Theory of optics by Ibn al-Haytham

The Optics of Ibn al-Haytham consists of seven books. It deals with the theory of vision; theory of perception: visual deception; the laws of reflection, mathematical problems concerning refection in mirrors; errors of vision due to reflection; and refraction.

Ibn al-Haytham’s object in the Book of Optics is: to achieve a synthesis between the geometrical optics of Ptolemy and Euclid and the traditions of natural philosophy, including the Aristotelian tradition.

Book of Optics was a real science textbook, with detailed descriptions of experiment, including the apparatus and the way it was set up, the measurements taken and the results.

These were then used to justify his theories which he developed using mathematical models.
Kitāb al-Manāẓir
Ibn al-Haytham rejects the Euclidean and Ptolemaic doctrine of a ray stemming out from the eye, called a visual ray, in order to defend the intromissionist theory of visible forms.

Ibn a-Haytham says that ‘forms’ of light propagate from any point on the luminous object in all directions. Ibn al-Haytham proves that the incident and reflected ray are coplanar with the normal to the mirror through the point of refection and make equal angles with the normal.

In the Book of Optics he devotes the first three chapters to the foundations of this theory. In the three following chapters, he deals with catoptrics.

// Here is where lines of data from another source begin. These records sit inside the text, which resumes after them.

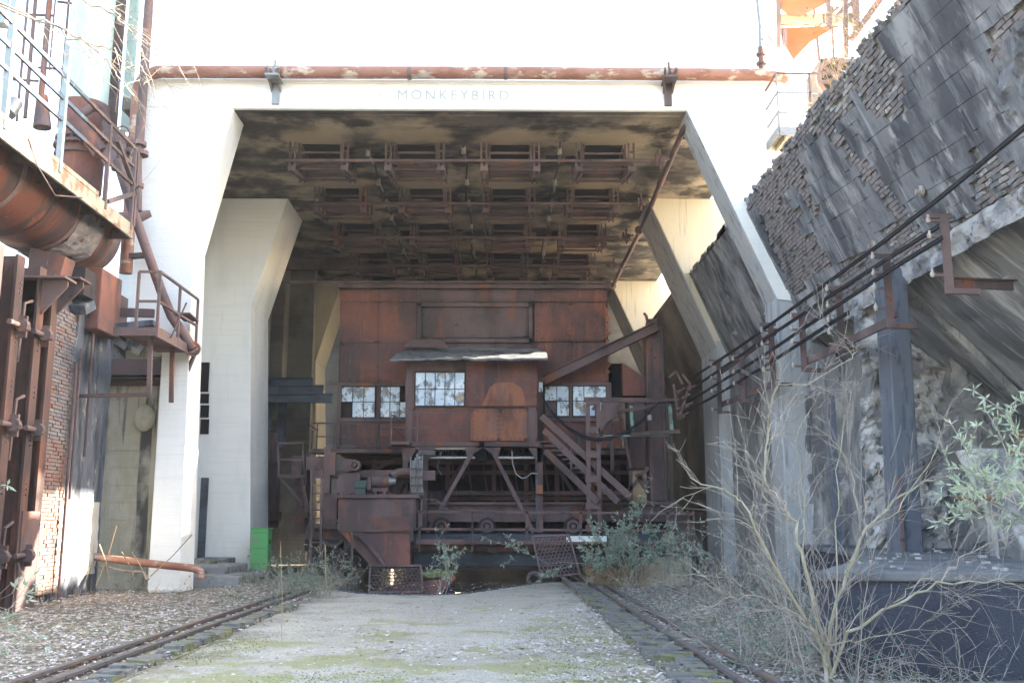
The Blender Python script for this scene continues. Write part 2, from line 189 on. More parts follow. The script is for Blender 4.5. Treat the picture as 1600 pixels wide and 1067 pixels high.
# ---------------------------------------------------------------- mesh builder
class MB:
    def __init__(s): s.v = []; s.f = []
    def add(s, v, f):
        o = len(s.v); s.v += [tuple(p) for p in v]; s.f += [tuple(i + o for i in q) for q in f]; return s
    def hexa(s, p):  # 8 points: bottom loop 0-3, top loop 4-7
        return s.add(p, [(3, 2, 1, 0), (4, 5, 6, 7), (0, 1, 5, 4), (1, 2, 6, 5), (2, 3, 7, 6), (3, 0, 4, 7)])
    def box(s, a, b):
        (x0, y0, z0), (x1, y1, z1) = [(min(a[i], b[i]) for i in range(3)), (max(a[i], b[i]) for i in range(3))]
        return s.hexa([(x0, y0, z0), (x1, y0, z0), (x1, y1, z0), (x0, y1, z0), (x0, y0, z1), (x1, y0, z1), (x1, y1, z1), (x0, y1, z1)])
    def obox(s, c, ax, h):  # centre, 3 axes, half sizes
        c = Vector(c); A = [Vector(ax[i]) * h[i] for i in range(3)]
        return s.hexa([c + A[0] * i + A[1] * j + A[2] * k for k in (-1, 1) for i, j in ((-1, -1), (1, -1), (1, 1), (-1, 1))])
    def beam(s, p, q, w=.1, h=None, up=(0, 0, 1)):
        p, q = Vector(p), Vector(q); d = (q - p); n = d.length or 1e-6; d = d / n; up = Vector(up)
        if abs(d.dot(up)) > .97: up = Vector((0, 1, 0))
        sx = d.cross(up).normalized(); uz = sx.cross(d).normalized()
        return s.obox((p + q) / 2, (d, sx, uz), (n / 2, w / 2, (h or w) / 2))
    def ibeam(s, p, q, w=.2, h=.25, t=.02, up=(0, 0, 1)):
        p, q = Vector(p), Vector(q); d = (q - p).normalized(); up = Vector(up)
        if abs(d.dot(up)) > .97: up = Vector((0, 1, 0))
        sx = d.cross(up).normalized(); uz = sx.cross(d).normalized()
        s.beam(p + uz * (h / 2), q + uz * (h / 2), w, t, uz); s.beam(p - uz * (h / 2), q - uz * (h / 2), w, t, uz)
        return s.beam(p, q, t, h - t * 1.02, uz)
    def tube(s, pts, r, n=8, cap=True):
        pts = [Vector(p) for p in pts]; m = len(pts); rs = r if isinstance(r, (list, tuple)) else [r] * m
        o = len(s.v); prev = None
        for i, p in enumerate(pts):
            d = (pts[min(i + 1, m - 1)] - pts[max(i - 1, 0)])
            d = d.normalized() if d.length > 1e-9 else Vector((0, 0, 1))
            if prev is None:
                a = d.cross(Vector((0, 0, 1))); a = d.cross(Vector((0, 1, 0))) if a.length < .2 else a
            else: a = prev - d * prev.dot(d)
            a.normalize(); prev = a; b = d.cross(a)
            for k in range(n):
                t = 2 * pi * k / n; s.v.append(tuple(p + a * (cos(t) * rs[i]) + b * (sin(t) * rs[i])))
        for i in range(m - 1):
            for k in range(n):
                k2 = (k + 1) % n; s.f.append((o + i * n + k, o + i * n + k2, o + (i + 1) * n + k2, o + (i + 1) * n + k))
        if cap and n > 4: s.f.append(tuple(o + k for k in reversed(range(n)))); s.f.append(tuple(o + (m - 1) * n + k for k in range(n)))
        return s
    def disc(s, c, ax, r, t, n=18, r_in=0):
        c = Vector(c); ax = Vector(ax).normalized()
        if r_in <= 0: return s.tube([c - ax * t / 2, c + ax * t / 2], r, n)
        a = ax.cross(Vector((0, 0, 1))); a = ax.cross(Vector((0, 1, 0))) if a.length < .2 else a; a.normalize(); b = ax.cross(a); o = len(s.v)
        for k in range(n):
            d = a * cos(2 * pi * k / n) + b * sin(2 * pi * k / n)
            for rr, hh in ((r, -t / 2), (r, t / 2), (r_in, t / 2), (r_in, -t / 2)): s.v.append(tuple(c + d * rr + ax * hh))
        for k in range(n):
            k2 = (k + 1) % n
            for j in range(4): s.f.append((o + k * 4 + j, o + k2 * 4 + j, o + k2 * 4 + (j + 1) % 4, o + k * 4 + (j + 1) % 4))
        return s
    def prism(s, poly, vec):  # poly: 3D points (planar, possibly concave), extruded by vec
        poly = [Vector(p) for p in poly]; vec = Vector(vec); n = len(poly); o = len(s.v)
        s.v += [tuple(p) for p in poly] + [tuple(p + vec) for p in poly]
        for t in tessellate_polygon([poly]): s.f.append(tuple(o + i for i in t)); s.f.append(tuple(o + n + i for i in reversed(t)))
        for i in range(n): j = (i + 1) % n; s.f.append((o + i, o + j, o + n + j, o + n + i))
        return s
    def build(s, name, m, parent=None, smooth=False, bevel=0, origin=None):
        me = bpy.data.meshes.new(name); org = Vector(parent['_w'] if parent is not None else (origin or (0, 0, 0)))
        me.from_pydata([tuple(Vector(v) - org) for v in s.v] if org.length > 1e-6 else s.v, [], s.f); me.validate()
        import bmesh
        bm = bmesh.new(); bm.from_mesh(me); bmesh.ops.recalc_face_normals(bm, faces=bm.faces); bm.to_mesh(me); bm.free()
        if m: me.materials.append(M[m] if isinstance(m, str) else m)
        if smooth:
            me.polygons.foreach_set('use_smooth', [True] * len(me.polygons)); me.set_sharp_from_angle(angle=radians(40))
        o = bpy.data.objects.new(name, me); C.objects.link(o)
        o['_w'] = tuple(org)
        if parent is not None: o.parent = parent
        else: o.location = org
        if bevel:
            bv = o.modifiers.new('edge', 'BEVEL'); bv.width = bevel; bv.segments = 2; bv.limit_method = 'ANGLE'; bv.angle_limit = radians(40)
        return o
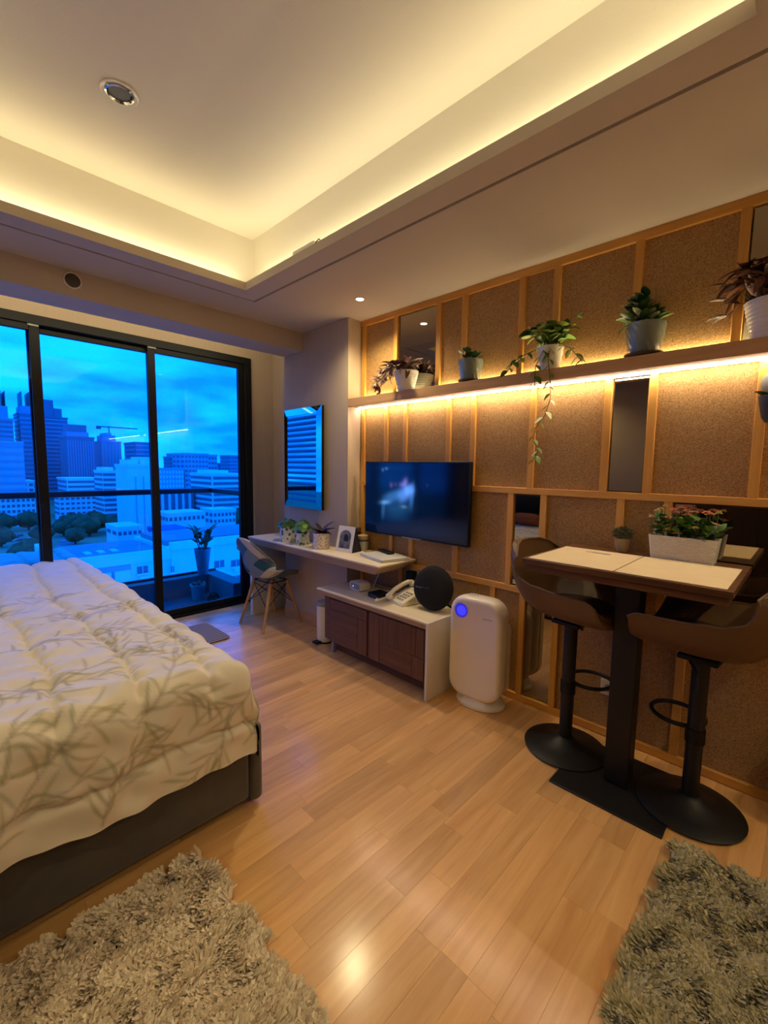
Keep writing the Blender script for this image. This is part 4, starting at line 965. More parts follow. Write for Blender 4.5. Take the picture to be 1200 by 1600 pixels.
# wall planter at the right edge
t = thing('hanging_wall_planter', 'small dark planter hung from a round disc on the cork wall at the right edge', 'plant', (2.444, .150, 1.735))
o = MB().lathe([(.045, 0), (.046, .006), (.04, .009)], 28).build('mount_disc', M['greyplastic'], t, (0, 0, .055)); o.rotation_euler = (0, -PI/2, 0)
MB().tube([(-.009, 0, .055), (-.035, 0, .05), (-.05, 0, .01), (-.05, 0, -.01)], .004, 8).build('hook', M['black'], t)
MB().lathe([(.018, -.11), (.03, -.09), (.042, -.03), (.046, -.005), (.043, -.004), (.038, -.03)], 28, (-.056, 0, 0)).build('pot', M['pot_dark'], t)
for k in range(6): a = k*1.05; leaf(t, 'jade', (-.056+.02*math.cos(a), .02*math.sin(a), -.01), (math.cos(a)*.6-.3, math.sin(a), .9), .05, .2)
# ---- desk pots
def sprig_leaves(name, mt, t, n, r0, z0, z1, size, seed, squash=.9):
    gg = random.Random(seed); mb = MB(); mb.smooth = True
    for k in range(n):
        a = k*2.4; r = r0*math.sqrt((k+.5)/n); z = z0+(z1-z0)*(1-(r/r0)**2*.7)*gg.uniform(.7, 1)
        c = Vector((r*math.cos(a), r*math.sin(a), z)); nrm = Vector((math.cos(a)*.7, math.sin(a)*.7, gg.uniform(.3, 1.2))).normalized(); u = nrm.orthogonal().normalized(); v = nrm.cross(u); s = size*gg.uniform(.7, 1.15)
        ring = [c+u*s*math.cos(q)+v*s*math.sin(q)*squash for q in [2*PI*i/8 for i in range(8)]]
        mb.add([c-nrm*s*.18]+ring, [(0, 1+i, 1+(i+1) % 8) for i in range(8)])
    o = mb.build(name, mt, t); stuff(o); return o
def cyl_pot(t, mt, r, h): MB().lathe([(r*.94, 0), (r, .006), (r, h-.003), (r-.004, h), (r-.006, h-.018), (.004, h-.019)], 36).build('pot', mt, t); MB().lathe([(r-.0065, h-.018), (.004, h-.010)], 24).build('soil', M['soil'], t)
t = thing('potted_pilea', 'leaf-printed white pot with dark round leaves, leftmost on the desk', 'plant', (2.185, 3.30, DZ)); cyl_pot(t, M['leafprint'], .073, .135); sprig_leaves('foliage', M['leafd'], t, 42, .095, .13, .20, .026, 1)
t = thing('potted_pilea', 'leaf-printed white pot with bright green round leaves, middle of the three desk pots', 'plant', (2.185, 3.085, DZ)); cyl_pot(t, M['leafprint'], .055, .105); sprig_leaves('foliage', M['leaf'], t, 44, .085, .11, .21, .025, 2)
vine(t, [(-.03, -.05, .10), (-.06, -.07, .07), (-.065, -.075, .02)], ['round'], .032, 4)
t = thing('potted_triangle_plant', 'speckled terrazzo pot with pointed dark maroon leaves on the desk', 'plant', (2.185, 2.83, DZ)); cyl_pot(t, M['terrazzo'], .064, .128)
for a, e, L in [(1.3, .9, .13), (.4, .5, .10), (-1.1, .55, .13), (2.4, .6, .13), (3.3, .5, .11), (-2.2, .5, .12), (1.9, .35, .11), (-.6, 1.2, .14), (-1.5, .15, .12)]:
    leaf(t, 'maroon', (0, 0, .125), (math.cos(a), math.sin(a), e), L, .3)
# ---- desk calendar, jars, laptop and phone-like things
t = thing('desk_calendar', 'white folded desk calendar with a greyscale arch picture, standing on the desk', 'calendar', (2.262, 2.60, DZ), math.radians(7))
def tent(y0, y1, xf, xb, h, name, mt, parent):
    MB().add([(xf, y0, 0), (xf, y1, 0), (0, y1, h), (0, y0, h), (xf+.004, y0, 0), (xf+.004, y1, 0), (.003, y1, h-.006), (.003, y0, h-.006)], [(0, 3, 2, 1), (4, 5, 6, 7), (0, 1, 5, 4), (1, 2, 6, 5), (2, 3, 7, 6), (3, 0, 4, 7)]).build(name, mt, parent)
tent(-.085, .085, -.045, 0, .20, 'front_card', M['paper'], t)
MB().add([(.004, -.085, .199), (.004, .085, .199), (.075, .085, 0), (.075, -.085, 0), (-.038, -.0845, .0), (.002, -.0845, .192), (.07, -.0845, 0)], [(0, 1, 2, 3), (4, 6, 5)]).build('back_card', M['navy'], t)
pm = MB(); pts = [(-.058, .03), (.058, .03)]+[(.058*math.cos(a), .125+.045*math.sin(a)) for a in np.linspace(0, PI, 13)]
fx = lambda z: -.045+.045*z/.2-.0012
pm.add([(fx(z), y, z) for y, z in pts], [tuple(range(len(pts)))[::-1]]); M['greyphoto'] = mat('grey_photo', (120, 120, 122), .6, c2=(48, 48, 52), vscale=24)
pm.build('arch_picture', M['greyphoto'], t)
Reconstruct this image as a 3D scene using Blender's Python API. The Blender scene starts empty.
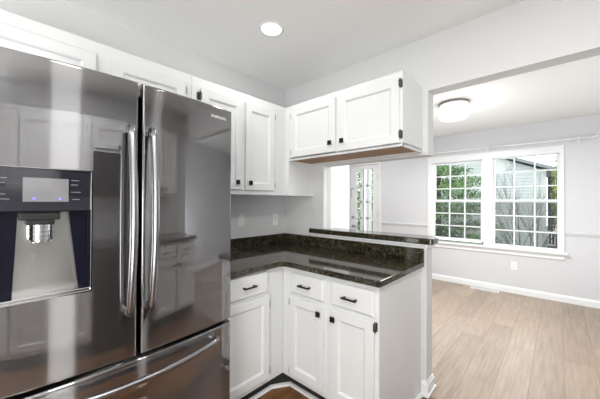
import bpy, bmesh, math, random
from mathutils import Vector, Matrix
random.seed(7)
SC = bpy.context.scene
COL = SC.collection
PI = math.pi

# ------------------------------------------------------------------ camera
YAW, PITCH, ROLL = 0.7446, 0.008, 0.0038
cy_, sy_ = math.cos(YAW), math.sin(YAW)
R0 = Vector((cy_, sy_, 0)); F0 = Vector((-sy_, cy_, 0)); U0 = Vector((0, 0, 1))
F1 = F0*math.cos(PITCH) + U0*math.sin(PITCH)
U1 = -F0*math.sin(PITCH) + U0*math.cos(PITCH)
RR = R0*math.cos(ROLL) + U1*math.sin(ROLL)
UU = -R0*math.sin(ROLL) + U1*math.cos(ROLL)
cam_data = bpy.data.cameras.new('camera')
cam = bpy.data.objects.new('camera', cam_data); COL.objects.link(cam)
cam_data.sensor_width = 36.0
cam_data.lens = 279.76/600*36
cam_data.clip_start = 0.02
m = Matrix.Identity(4)
for i in range(3):
    m[i][0] = RR[i]; m[i][1] = UU[i]; m[i][2] = -F1[i]
m[0][3], m[1][3], m[2][3] = 2.0552, -2.0053, 1.3251
cam.matrix_world = m
SC.camera = cam

# ------------------------------------------------------------------ view, world and lights
SC.view_settings.view_transform = 'Standard'
SC.view_settings.look = 'None'
SC.view_settings.gamma = 1.0
SC.view_settings.use_curve_mapping = False
SC.view_settings.exposure = 0.33
w = bpy.data.worlds.new('overcast_sky'); SC.world = w; w.use_nodes = True
bg = w.node_tree.nodes['Background']
bg.inputs['Color'].default_value = (0.93, 0.96, 1.0, 1)
bg.inputs['Strength'].default_value = 2.0

def area(name, loc, direction, sx, sy, power, color=(1, 1, 1), shape='RECTANGLE', spread=PI):
    l = bpy.data.lights.new(name, 'AREA'); l.shape = shape; l.size = sx
    if shape == 'RECTANGLE': l.size_y = sy
    l.energy = power; l.color = color; l.spread = spread
    o = bpy.data.objects.new(name, l); COL.objects.link(o)
    o.location = loc
    o.rotation_euler = Vector(direction).to_track_quat('-Z', 'Y').to_euler()
    return o
WARM = (1.0, 0.985, 0.955); COOL = (0.95, 0.975, 1.0)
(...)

The Book of Optics was translated into Latin around 1200, and the first printed edition by F. Risner appeared in 1572.

The work was studied by many notable European scientists, such as Witelo, Roger Bacon, Leonardo da Vinci, Kepler and Descartes. Ibn al-Haytham was aware of the structure of the eye from the view point of a physician as well as a physicist.

Equally importantly, later Islamic scholars would make great used of his work and extend it further, such as the Persian al-Shirazi and al-Farisi in the thirteenth century ,the latter using it for the very first correct mathematical, explanation of the rainbow.

Many of anatomical names of the various parts of the eye that are used today are translations from the names given by Ibn la-Haytham in his Book of Optics.